Remains of fallen US troops leave S. Korea

CNN's Paula Hancocks reports from Osan Air Base as possible remains of US service members killed in the Korean War are repatriated.

Posted: Aug 2, 2018 9:00 PM
Updated: Aug 2, 2018 9:21 PM

US President Donald Trump tweeted his thanks to North Korean leader Kim Jong Un Thursday, after the possible remains of American war dead killed in the Korean War arrived back on US soil.

"Thank you to Chairman Kim Jong Un for keeping your word & starting the process of sending home the remains of our great and beloved missing fallen! I am not at all surprised that you took this kind action. Also, thank you for your nice letter - l look forward to seeing you soon!" Trump tweeted in the early hours of Thursday morning.

On Wednesday 55 cases of what are believed to be the remains of Americans who were killed or captured during the Korean War were transported to a military base in Hawaii, after they were handed over to US officials who had traveled to North Korea last week.

The cases were examined by American experts who concluded they were likely to be American, and likely Korean War combatants.

'A great first step'

There are thousands of Americans who remain unaccounted for after the war, which began when the North invaded the South in 1950. A number of US war dead are believed to be buried in mass graves in North Korea, not far from the border with the South.

Many US families have been waiting on closure for decades, not knowing what became of their loved ones. Since 1990, North Korea has only repatriated the remains of 340.

Vice President Mike Pence took part in the Honorable Carry Ceremony on Wednesday where the remains were delivered in Hawaii. In his remarks he said that more than 8,000 Americans had gone missing or were killed during the war.

Pence mentioned that along with the denuclearization commitment Trump had obtained from Kim during the two leaders' historic summit in Singapore on June 12, Trump had also "secured a promise from Chairman Kim to return the remains of all fallen US service members lost in North Korea."

"We see today as tangible progress to achieve peace on the Korean peninsula," Pence said.

The authenticity of the remains has been hailed as a gesture of good faith on the part of the North Korean leader.

"This is a great first step in terms of bringing a bunch of fallen Americans home," said Rear Admiral Jon Kreitz, the deputy director of the agency in charge of identifying the remains, the Defense POW/MIA Accounting Agency (DPAA).

"We look forward to potentially pursuing (remains recovery) operations in North Korea in the future and we're very hopeful.
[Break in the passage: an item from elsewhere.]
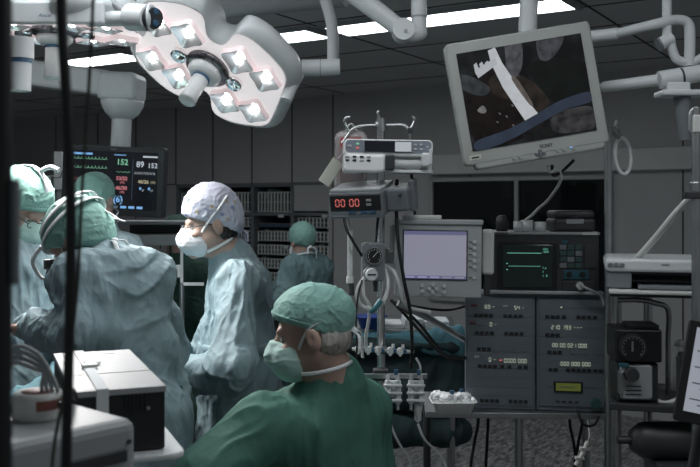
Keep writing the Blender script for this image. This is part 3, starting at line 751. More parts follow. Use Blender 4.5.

Again, this is just a great first step in building some confidence and building a relationship."

Next Trump-Kim Summit?

During their meeting in Singapore in June President Trump floated the possibility of an invitation to the young North Korean autocrat to visit him at the White House.

Since then, however, Secretary of State Mike Pompeo has admitted to lawmakers that North Korea has shown little indication it is moving towards denuclearization.

Appearing before the Senate Foreign Relation Committee in late July, Pompeo acknowledged that North Korean factories "continue to produce fissile material" used in making nuclear weapons.

Pompeo also told the committee that moving toward concrete denuclearization is "a process," adding that it "will definitely take time."

The commander of US Forces Korea, General Vincent Brooks said at the recent Aspen Security Forum that North Korea's "production capability is still intact.

"So we haven't seen a complete shutdown of production yet. We have not seen the removal of fuel rods. These types of things tell us that there are steps that still must be taken on the road to denuclearization," Brooks said.